Adopted on 11 July 2003, at the second summit of the African Union in
Maputo, Mozambique, the Protocol, among others, requires African
governments to eliminate all forms of discrimination and violence against
women in Africa and to promote equality between women and men.

The Protocol also commits African governments, if they have not already
done so, to include in their national constitutions and other legislative
instruments these fundamental principles and ensure their effective
implementation.

In addition, it obligates them to integrate a gender perspective in their
policy decisions, legislation, development plans, and activities, and to
ensure the overall well-being of women. The Protocol will enter into force
after fifteen states have ratified.

In March 2003, Amnesty International urged the African Union ministerial
meeting convened in Addis Ababa, Ethiopia to agree on the measures to be
included in the Protocol to include provisions that would ensure greater
accountability of states to eliminate prejudices and practices that impede
African women's rights to equality and freedom from discrimination. The
organization also reiterated the need for African governments to send a
clear message that the human rights of women are inalienable, integral and
indivisible part of internationally human rights.

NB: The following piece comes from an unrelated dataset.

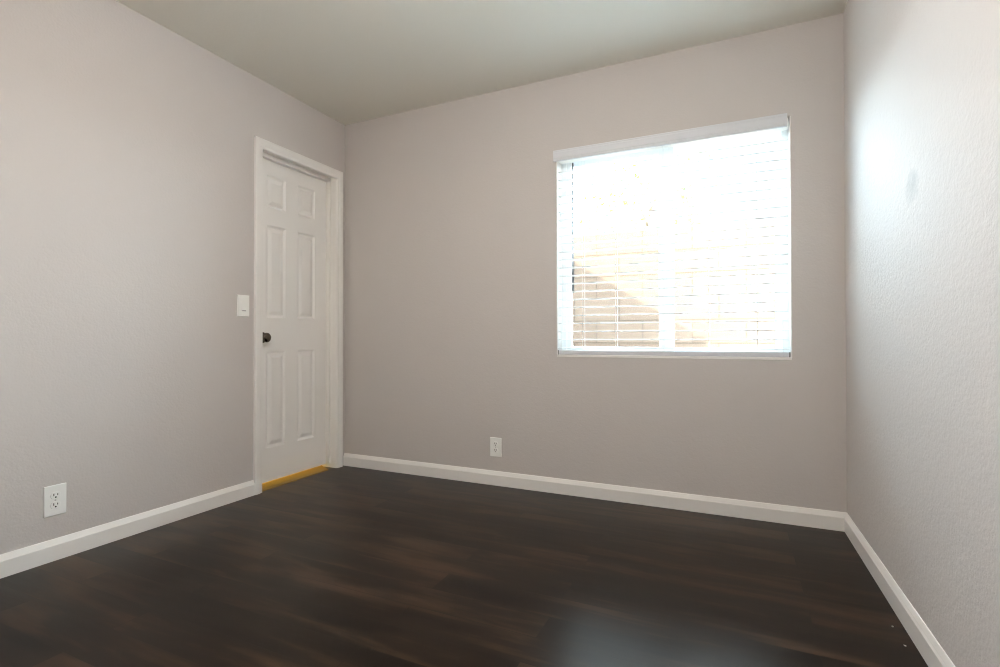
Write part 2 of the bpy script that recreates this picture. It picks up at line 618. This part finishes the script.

"Now that the Protocol has been adopted, African governments should show
their commitment to end discrimination and violence against women by
ensuring a speedy and full ratification to pave the way for a prompt entry
into force of the instrument, and its effective implementation," Amnesty
International said.

If fully ratified and implemented, the Protocol could become an important
framework for ending impunity for all attacks on human rights of women in
Africa." We urge all the fifty-three member states of the African Union to
pursue the process of ratification within the shortest possible time,"
Amnesty International said.

Background

The Protocol to the African Charter on Human and Peoples' Rights on the
Rights of Women in Africa was adopted on 11 July 2003 by the Assembly of
the African Union second summit in Maputo Mozambique.

The Protocol will enter into force thirty (30) days after the deposit of
the fifteenth (15) instrument of ratification. The Protocol will complement
the African Charter in ensuring the promotion and protection of the human
rights of women in Africa. Its provisions include the right to life,
integrity and security of person, right to participation in the political
and decision making process, right to inheritance, right to food security
and adequate housing, protection of women against harmful traditional
practices and protection of women in armed conflict. Others include access
of women to justice and equal protection before the law.

The implementation of the Protocol will be supervised by the African
Commission on Human and Peoples' Rights, the body established to monitor
compliance of states parties to the African Charter, pending the
establishment of the African Court on Human and Peoples' Rights. Also,
states parties to the Protocol commit themselves to indicate in their
periodic reports to the African Commission the legislative and other
measures undertaken to ensure the full realization of the rights recognized
in the Protocol. The first African Union Ministerial Conference in May 2003
in Kigali, Rwanda calls upon member states of the AU to take all necessary
measures for early adoption, ratification of the Protocol.